Cutting Carbon Tube in a Lathe

Hello,

I am using a 10mm carbon tube as a shaft inside a bearing. I have to sand down the OD of the shaft about 0.12mm to fit the bearing and also cut lots of little tubes to length. Currently I am cutting the tube with a fine tooth hacksaw and reducing the OD by sanding with 320 grit sandpaper. This seems to work fine, but I get a few small splinters where I pass through the far side of the tube. I think the tube is extruded because the splinters/fibres run parallel to the tube axis.

If I have to make a few more of these RC aircraft parts I’m thinking about getting a mini lathe to make the cutting easier/neater. Would a hacksaw still be the best way or would some sort of cutting bit be better?
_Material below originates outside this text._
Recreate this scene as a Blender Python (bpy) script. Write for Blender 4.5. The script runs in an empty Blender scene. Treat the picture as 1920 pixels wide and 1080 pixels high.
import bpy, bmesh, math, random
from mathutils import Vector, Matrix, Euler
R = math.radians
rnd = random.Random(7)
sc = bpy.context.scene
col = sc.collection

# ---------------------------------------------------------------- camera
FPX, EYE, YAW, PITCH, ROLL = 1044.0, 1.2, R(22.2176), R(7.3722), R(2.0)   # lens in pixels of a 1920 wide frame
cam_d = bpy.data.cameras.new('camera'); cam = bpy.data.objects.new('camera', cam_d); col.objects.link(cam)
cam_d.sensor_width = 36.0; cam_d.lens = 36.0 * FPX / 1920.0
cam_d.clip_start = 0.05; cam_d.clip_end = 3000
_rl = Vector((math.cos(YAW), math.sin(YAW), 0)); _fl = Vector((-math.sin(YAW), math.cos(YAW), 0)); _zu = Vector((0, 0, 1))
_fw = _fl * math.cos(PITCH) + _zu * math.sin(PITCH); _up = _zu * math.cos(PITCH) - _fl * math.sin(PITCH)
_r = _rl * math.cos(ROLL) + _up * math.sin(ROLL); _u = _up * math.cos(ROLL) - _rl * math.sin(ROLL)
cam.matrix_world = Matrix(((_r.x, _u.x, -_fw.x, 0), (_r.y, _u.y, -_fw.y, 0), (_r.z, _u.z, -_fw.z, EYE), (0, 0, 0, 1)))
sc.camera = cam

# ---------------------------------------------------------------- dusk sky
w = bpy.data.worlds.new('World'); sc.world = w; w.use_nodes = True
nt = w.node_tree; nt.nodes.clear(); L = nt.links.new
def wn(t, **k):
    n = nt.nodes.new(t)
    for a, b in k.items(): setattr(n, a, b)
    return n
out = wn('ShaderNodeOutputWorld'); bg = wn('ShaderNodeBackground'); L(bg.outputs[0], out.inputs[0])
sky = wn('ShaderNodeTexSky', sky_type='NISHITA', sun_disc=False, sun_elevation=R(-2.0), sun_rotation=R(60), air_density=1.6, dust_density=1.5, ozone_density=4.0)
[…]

I’m thinking that hacksaw blade + lathe may be better because the cutting pressure will always be from the outside inwards. I’d have to be careful not to clamp the tube too tightly because the wall thickness is only 1mm. I know carbon dust is bad for electrical equipment.

Thanks.

Thanks.

Definitely a rotary tool with a cutting wheel. It’s all about the speed, a cutting wheel you can use high rpm to cut it and you won’t get the splintering.

Sounds like you have a pultruded tube where all fibre is longitudinal due to the manufacturing process. These can be prone to splitting depending on your application. Be careful clamping that with the jaws.

pultruded, or normal wrapped tube, you want the strength to be along the length, so you will always have mostly 0 direction fibers. It’s a pain in the arse to cut. Try a cutting disc type of tool, and sand the ends well before you sand down the diameter you want. Maybe sand extra, and coat lightly with resin? Lathing CF is VERY VERY hard to do, and impossible with highly unidirectional parts.

Dermal with a .5mm diamond disc tool in it. High rpm , cut like butter , never splinter , and never bite.
If you could mount the bearing , and then hold that in a jig or vise so you can spin the carbon tube would be best.
Also wrapping tube with masking tape helps a lot with splintering.